From the top of the entries, reproduce each line exactly, stopping after the line that contains "rng = np.random.default_rng(11)". Omit pictures.

**Supplied records:**
•••••

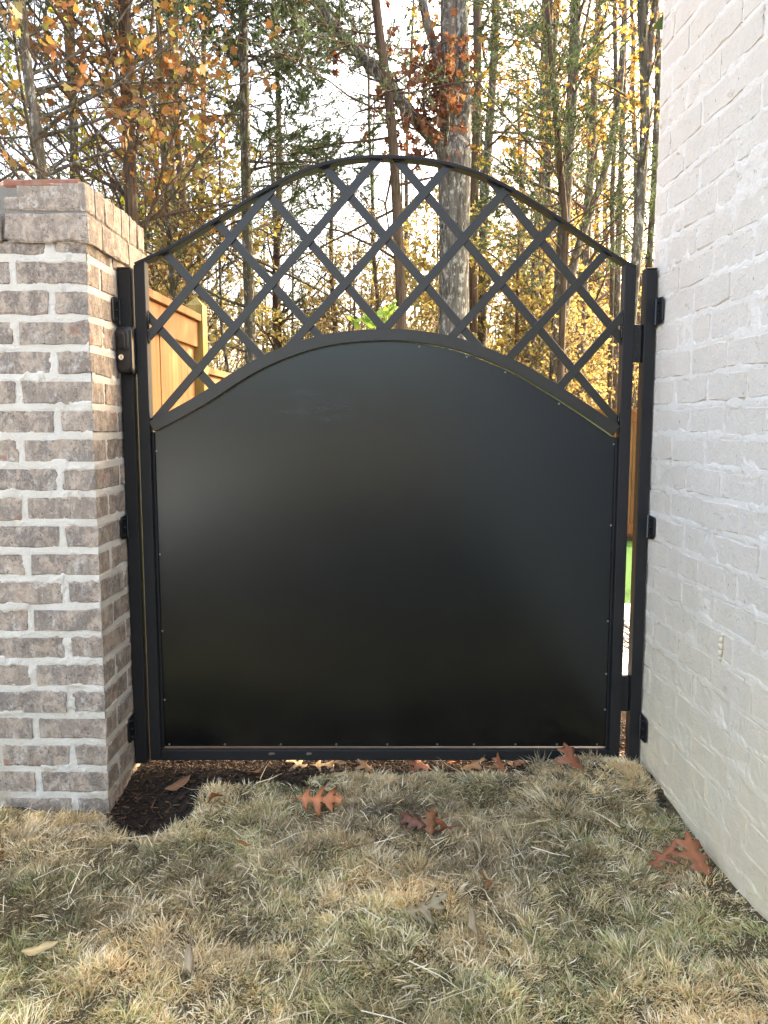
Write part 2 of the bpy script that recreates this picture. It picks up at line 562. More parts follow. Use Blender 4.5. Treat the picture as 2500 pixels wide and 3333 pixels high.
def rect_depth(u, v, rects):
    '''how far inside the nearest brick outline each point lies (negative in the joints).'''
    best = np.full(len(u), -1.0)
    for a0, a1, b0, b1 in rects:
        k = (u > a0 - .02) & (u < a1 + .02) & (v > b0 - .02) & (v < b1 + .02)
        if k.any():
            best[k] = np.maximum(best[k], np.minimum(np.minimum(u[k] - a0, a1 - u[k]), np.minimum(v[k] - b0, b1 - v[k])))
    return best
def sstep(x): x = np.clip(x, 0, 1); return x * x * (3 - 2 * x)
PITCH_Z, BH, JOINT = 0.0743, 0.0583, 0.016
Z0 = 0.048
rng = np.random.default_rng(11)

# --- pillar (front at y=1.985, right side at x=-0.745)
PX, PY, PW, PD = -0.745, 1.985, 0.47, 0.462
pillar = tag(empty('brick_pillar', (PX, PY, 0)), 'taupe brick pillar with thick white mortar left of the gate', 'brick pillar')
core = MB().box(-PW + 0.016, -0.016, 0.016, PD - 0.004, -0.12, 1.565)
for _k in range(-2, 20):
    _z = 0.048 + _k * 0.0743
    core.box(-PW + 0.01, -0.0018, 0.0018, PD - 0.006, _z - 0.0185, _z + 0.0015)
core.build('mortar_core', MORTAR, pillar)
B_VAR = {}
def brick_var(L, W, H, k):
    key = (round(L, 3), round(W, 3), round(H, 3), k)
    if key not in B_VAR:
        B_VAR[key] = brick_mesh('brick', L, W, H, hash(key) % 99991)
    return B_VAR[key]
def put_brick(L, W, H, x, y, z, parent, mat=None, rot=0.0, nvar=6):
    me = brick_var(L, W, H, int(rng.integers(nvar)))
    o = bpy.data.objects.new('brick', me)
    if not me.materials: me.materials.append(BRICK)
    COL.objects.link(o)
    o.parent = parent
    o.location = (x, y, z)
    o.rotation_euler = (rng.normal(0, 0.004), rng.normal(0, 0.005), rot + rng.normal(0, 0.004))
    if mat is not None:
        o.material_slots[0].link = 'OBJECT'; o.material_slots[0].material = mat
    return o
SL, HL = 0.178, 0.083
FR, SR = [], []
for k in range(-2, 20):
    z = Z0 + k * PITCH_Z
    H = BH if k < 19 else 0.030
    cl, cw = (SL, HL) if k % 2 == 0 else (HL, SL)
    dx = rng.normal(0, 0.002)
    put_brick(cl, cw, H, -cl, 0, z, pillar)                       # corner brick shows on both faces
    FR.append((-cl, 0.01, z, z + H)); SR.append((-.01, cw, z, z + H))
    x = -cl - JOINT - 0.003
    while x > -PW + 0.03:
        L = min(SL, x + PW)
        if L < 0.04: break
        put_brick(L, HL, H, x - L, rng.normal(0, 0.0012), z, pillar)
        FR.append((x - L, x, z, z + H))
        x -= L + JOINT + 0.003
    y = cw + JOINT
    seq = [SL, HL, SL] if k % 2 == 0 else [HL, SL, HL]
    for L in seq:
        L = min(L, PD - y)
        if L < 0.03: break
        put_brick(L, HL, H, rng.normal(0, 0.0012), y, z, pillar, rot=R(90))
        SR.append((y, y + L, z, z + H))
        y += L + JOINT
def pillar_mortar(u, v, rects, w):
    p = np.stack([u, v, np.full_like(u, w)], 1)
    n = fbm(p * 48, 3, 3); m = fbm(p * 130, 2, 8); big = fbm(p * 13, 2, 15)
    d = rect_depth(u, v, rects)
    rag = fbm(p * 75, 3, 19)
    return np.maximum(-0.0016 + 0.0012 * m, 0.0016 - 0.0016 * n - 0.0013 * m + 0.0105 * sstep((d + 0.008 * rag) / 0.010) - 0.0060 * sstep((big + .45 * n - 0.30) / 0.16))
noisy_sheet('mortar_face', (-PW, -0.002), (-0.10, 1.49), 0.004, lambda u, v: pillar_mortar(u, v, FR, 0.0), pillar, MORTAR)
noisy_sheet('mortar_face', (0.002, PD), (-0.10, 1.49), 0.004, lambda u, v: pillar_mortar(u, v, SR, 7.0), pillar, MORTAR, to3=lambda u, d, v: (-d, u, v))
# the cap: an overhanging stretcher course, then a rowlock course
cz = 1.488
MB().box(-PW + 0.0, 0.002, -0.002, PD - 0.004, cz + 0.006, 1.625).build('cap_mortar', GREYMORTAR, pillar, 0.004)
x = 0.012
for L in (0.205, 0.205, 0.06):
    put_brick(L, 0.09, 0.067, x - L, -0.013, cz, pillar, nvar=3); x -= L + 0.013
y = 0.09
for L in (0.20, 0.165):
    put_brick(L, 0.09, 0.067, 0.012, y, cz, pillar, rot=R(90), nvar=3); y += L + 0.010
k2 = M('red_brick_edge')
pp = k2.geo()
k2.set(color=k2.mix(k2.ramp(k2.noise(pp, 60, 5, 0.7), [(0.4, 0.0), (0.65, 0.8)]), (0.30, 0.125, 0.085), (0.30, 0.205, 0.155)), rough=0.95, spec=0.15)
k2.bump(k2.noise(pp, 150, 4, 0.7), 0.6, 0.004)
REDBRICK = k2.m
for x in (-0.196, -0.396):
    put_brick(0.184, 0.05, 0.032, x, -0.006, cz + 0.077, pillar, nvar=2)
    tag(put_brick(0.184, 0.05, 0.020, x, -0.0055, cz + 0.131, pillar, REDBRICK, nvar=2), 'brick with a bare red edge on the cap' if x > -0.2 else None)
y = -0.004
for i in range(7):
    w = 0.056
    put_brick(w, 0.17, 0.074 + rng.normal(0, 0.002), 0.006, y, cz + 0.074, pillar, rot=R(90), nvar=4)
    y += w + 0.0115

# --- house wall on the right, limewashed brick
HX, HY = 0.765, 2.245
house = tag(empty('house_wall', (HX, HY, 0), R(-88)), 'off white limewashed brick side wall of the house right of the gate', 'house wall')
MB().box(0.012, 11, 0.012, 9, -0.4, 2.8).build('wall_core', WALLM, house)
S1, ZT = 1.84, 2.46
WR = []
WV = [brick_mesh('brick', SL, 0.05, BH + 0.005, 300 + i, 0.0030, 0.0035) for i in range(9)]
WH = [brick_mesh('brick', HL, 0.05, BH + 0.005, 400 + i, 0.0030, 0.0035) for i in range(4)]
for me in WV + WH: me.materials.append(WALLB)
nb = 0
for k in range(-1, 33):
    z = Z0 + k * PITCH_Z
    s = 0.002
    first = True
    while s < S1 - 0.02:
        short = first and k % 2
        L = HL if short else SL
        me = (WH if short else WV)[int(rng.integers(4 if short else 9))]
        o = bpy.data.objects.new('brick', me)
        COL.objects.link(o)
        o.parent = house
        o.location = (s + rng.normal(0, 0.003), rng.normal(-0.0003, 0.0007), z + rng.normal(0, 0.0015))
        o.rotation_euler = (rng.normal(0.008, 0.010), rng.normal(0, 0.006), rng.normal(0, 0.006))
        WR.append((s, s + L, z, z + BH + 0.005))
        s += L + 0.010 + rng.normal(0, 0.001)
        first = False
        nb += 1
def wall_face(u, v):
    p = np.stack([u, v, np.full_like(u, 3.0)], 1)
    q = np.stack([u * 0.6, v * 1.6, np.full_like(u, 5.0)], 1)
    d = rect_depth(u, v, WR)
    return np.maximum(-0.0011 + 0.0006 * fbm(p * 120, 2, 44), 0.0006 - 0.0012 * fbm(q * 42, 3, 21) - 0.0008 * fbm(p * 120, 2, 22) - 0.0008 * fbm(p * 7, 2, 23) + 0.0055 * sstep((d + 0.006 * fbm(q * 60, 2, 33)) / 0.012) - 0.0052 * sstep((fbm(p * 12, 3, 29) - 0.12) / 0.22))
noisy_sheet('joint_face', (0.0, S1), (-0.15, ZT), 0.005, wall_face, house, WALLM)
# a sealant bead dribbled on one brick
bead = MB()
P = [(0.513, -0.001, 0.560), (0.513, -0.004, 0.548), (0.511, -0.005, 0.534), (0.512, -0.004, 0.518), (0.510, -0.005, 0.502), (0.508, -0.002, 0.488)]
for a, b, r1, r2 in zip(P[:-1], P[1:], (0.0030, 0.0048, 0.0050, 0.0050, 0.0042), (0.0048, 0.0050, 0.0050, 0.0042, 0.0018)):
    v = Vector(b) - Vector(a)
    bead.cyl(a, v, r1, v.length, 10, r2)
bead.build('sealant_bead', simple('cream_sealant', (0.66, 0.58, 0.44), 0.6), house, smooth=True)

# ------------------------------------------------------------------ the gate
GY = 2.2
T, TD = 0.0315, 0.038
TOP = [(-0.6949, 1.4835), (-0.6015, 1.5257), (-0.5395, 1.5594), (-0.4776, 1.5973), (-0.4161, 1.6318), (-0.3547, 1.6683), (-0.2935, 1.7017), (-0.2414, 1.7254), (-0.1764, 1.7482), (-0.1117, 1.7626), (-0.0471, 1.7695), (0.0, 1.7702), (0.0684, 1.7672), (0.1368, 1.7595), (0.2054, 1.7445), (0.2743, 1.7215), (0.3434, 1.6895), (0.413, 1.6509), (0.4828, 1.6088), (0.5532, 1.5631), (0.6238, 1.5184), (0.6711, 1.490), (0.7035, 1.476)]
MID = [(-0.668, 1.0445), (-0.6065, 1.0759), (-0.516, 1.1260), (-0.4257, 1.1835), (-0.3584, 1.2211), (-0.2916, 1.2504), (-0.2029, 1.2794), (-0.1144, 1.2957), (0.0, 1.3034), (0.0934, 1.2986), (0.187, 1.2836), (0.2668, 1.2599), (0.3612, 1.2217), (0.4324, 1.1837), (0.504, 1.1403), (0.5808, 1.0916), (0.6581, 1.04), (0.6715, 1.0305)]
gate = tag(empty('metal_gate', (0, GY, 0.04)), 'black metal arched garden gate with diagonal lattice over a solid sheet panel', 'gate')
gate_inv = Matrix.Translation((0, -GY, -0.04))
def gpart(mb, name, mat, **kw):
    mb.v = [(x, y - GY, z - 0.04) for x, y, z in mb.v]
    return mb.build(name, mat, gate, **kw)
def at_x(curve, x):
    c = np.array(curve); return float(np.interp(x, c[:, 0], c[:, 1]))
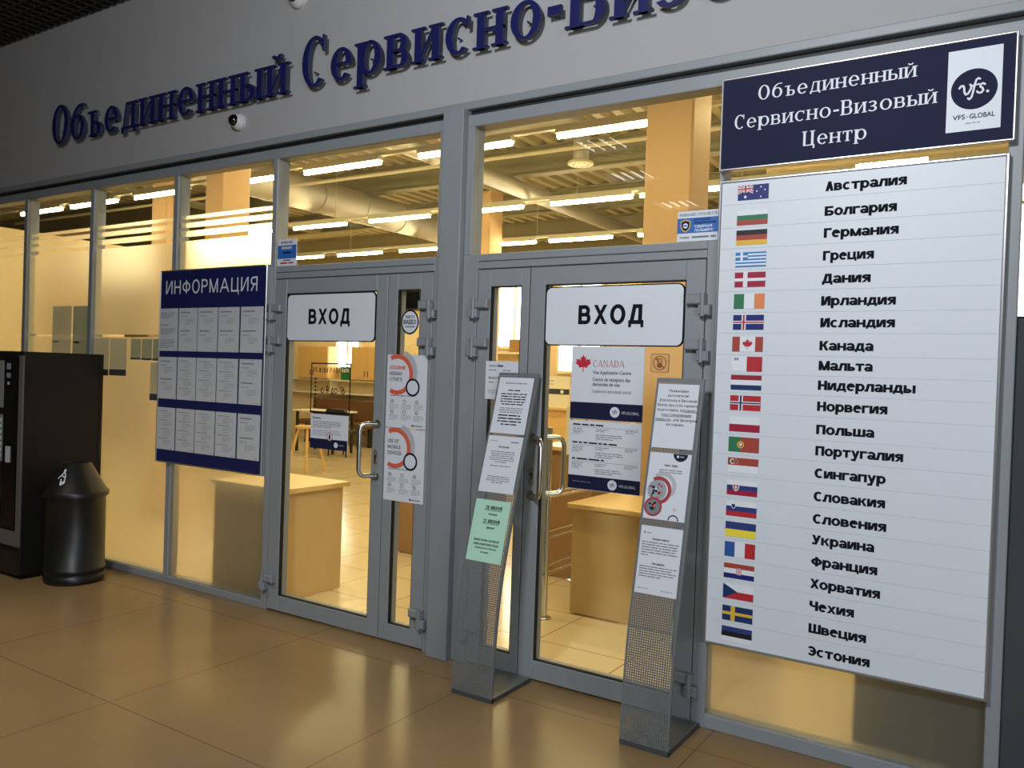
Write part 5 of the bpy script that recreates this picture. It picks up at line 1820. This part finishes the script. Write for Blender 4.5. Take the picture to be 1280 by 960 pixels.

•••••

**Solution to this task:**
Write part 2 of the bpy script that recreates this picture. It picks up at line 562. More parts follow. Use Blender 4.5. Treat the picture as 2500 pixels wide and 3333 pixels high.
def rect_depth(u, v, rects):
    '''how far inside the nearest brick outline each point lies (negative in the joints).'''
    best = np.full(len(u), -1.0)
    for a0, a1, b0, b1 in rects:
        k = (u > a0 - .02) & (u < a1 + .02) & (v > b0 - .02) & (v < b1 + .02)
        if k.any():
            best[k] = np.maximum(best[k], np.minimum(np.minimum(u[k] - a0, a1 - u[k]), np.minimum(v[k] - b0, b1 - v[k])))
    return best
def sstep(x): x = np.clip(x, 0, 1); return x * x * (3 - 2 * x)
PITCH_Z, BH, JOINT = 0.0743, 0.0583, 0.016
Z0 = 0.048
rng = np.random.default_rng(11)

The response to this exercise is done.